Greeks receiving Roman citizenship would adopt the praenomen and nomen of the donor; in this way, names like Julius and Flavius first made their way into Greek nomenclature, in a variety of spellings (Φλαουιος, Φλαβιος ). For their cognomen, though Greeks did sometimes adopt Roman names, they more usually retained their Greek name. Thus, Gaius Julius Alexander, Titus Flavius Alcibiades.

The traditional Greek patronymic system did not fit easily into the Roman pattern, and Greeks adopted a number of strategies to cope with the problem. Sometimes they imitated the Roman system completely, but sometimes they simply appended the name of the father after the cognomen, either simply in the genitive, or with an ‘explanatory’ formula. For example, Τιβ. Κλαυδιος Αλεξανδρος πριν Φιλιππου ‘Tib. Klaudios Alexander, formerly son of Filippos’, meaning not that the person had been adopted, but that previously he would have expressed his patronymic this way.

After 212 AD, all free inhabitants of the Roman Empire became citizens under the Constitutio Antoniniana, with the nomen Aurelius. But throughout the Roman period, even after 212 AD, Greeks are found bearing Roman names as single names ‘in the Greek manner’. LGPN has many examples of names such as Μαρκος, Ιουλιος, Τιτος and Φορτουνατος borne in this way, and also Greek forms developed from them, Μαρκιων, Ιουλιττα, Φορτυνατιων etc.

 

Christianity

Christianity was destined to make a permanent impact on Greek nomenclature, but the change was neither sudden nor simple. Some ‘Christian’ names, such as John (Ιωαννης), Anna and Maria, were, of course, Jewish. In time, but not much before the fourth century AD, new ‘Christian’ names appeared, formed on the Greek pattern but incorporating the values of the new religion, for example Eusebios. The old pagan ‘neutral’ theophoric names such as Theodora and Theophilos continued in use and so became ‘Christian’, alongside a new compound, Theo-doulos (`servant of God’), comparable to Christo-doulos (‘servant of Christ’), unprecedented in pagan theophoric names.

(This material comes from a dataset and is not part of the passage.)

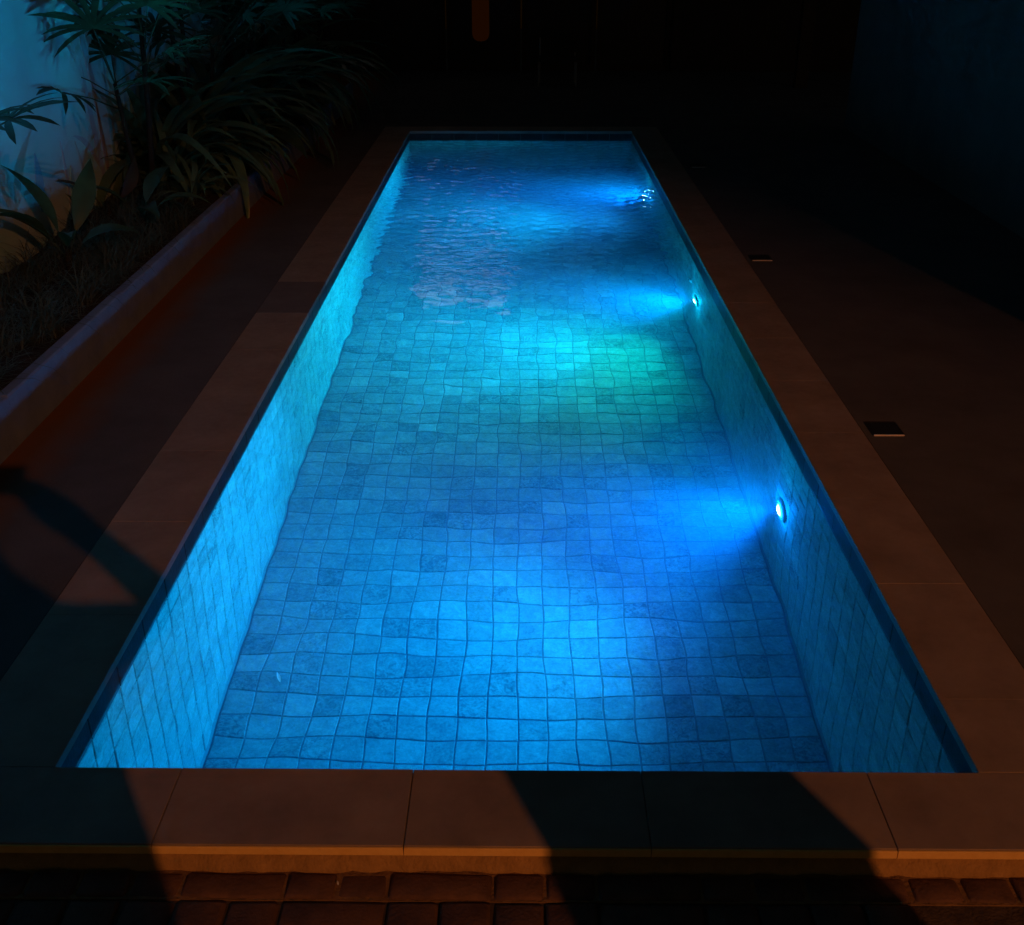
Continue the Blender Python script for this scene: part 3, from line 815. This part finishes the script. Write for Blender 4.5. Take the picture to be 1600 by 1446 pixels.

In the fourth century AD, John Chrysostom urged parents to name their children after saints and martyrs and not after ancestors. That he should have had to make this appeal, clearly intended to promote Christian over old pagan names, is an indication of the inherent conservatism of naming practices. But even when heeded, the appeal would not necessarily have secured the intended result. Saints and martyrs were as likely as not to bear ‘pagan’ names such as Demetrius, Dionysia and Alexandra, and so these pagan names continued in use with a renewed authority, which has helped secure their survival into modern times.

In the correspondence of Libanius, in the fourth century AD, the names of recipients show a mixture of Roman names such as Marcus, Proclus, Modestus, Priscianus, Ioulianus, old Greek names such as Andronikos, Alexandros, Dionysios, Leontios, and a certain number of distinctly Christian names such as Eusebios, Eustathios, Euphemios. A century later, in the correspondence of the Christian Isidoros of Pelusion, more distinctively ‘Christian’ names such as Eulogios, Eulampios and Kyrillos account for a greater proportion, but there are also surprising survivals such as Isidoros, Serapion and Apollonios.

By this period, a general simplification in nomenclature had taken place, the patronymic had largely disappeared, and the ethnic fallen into disuse.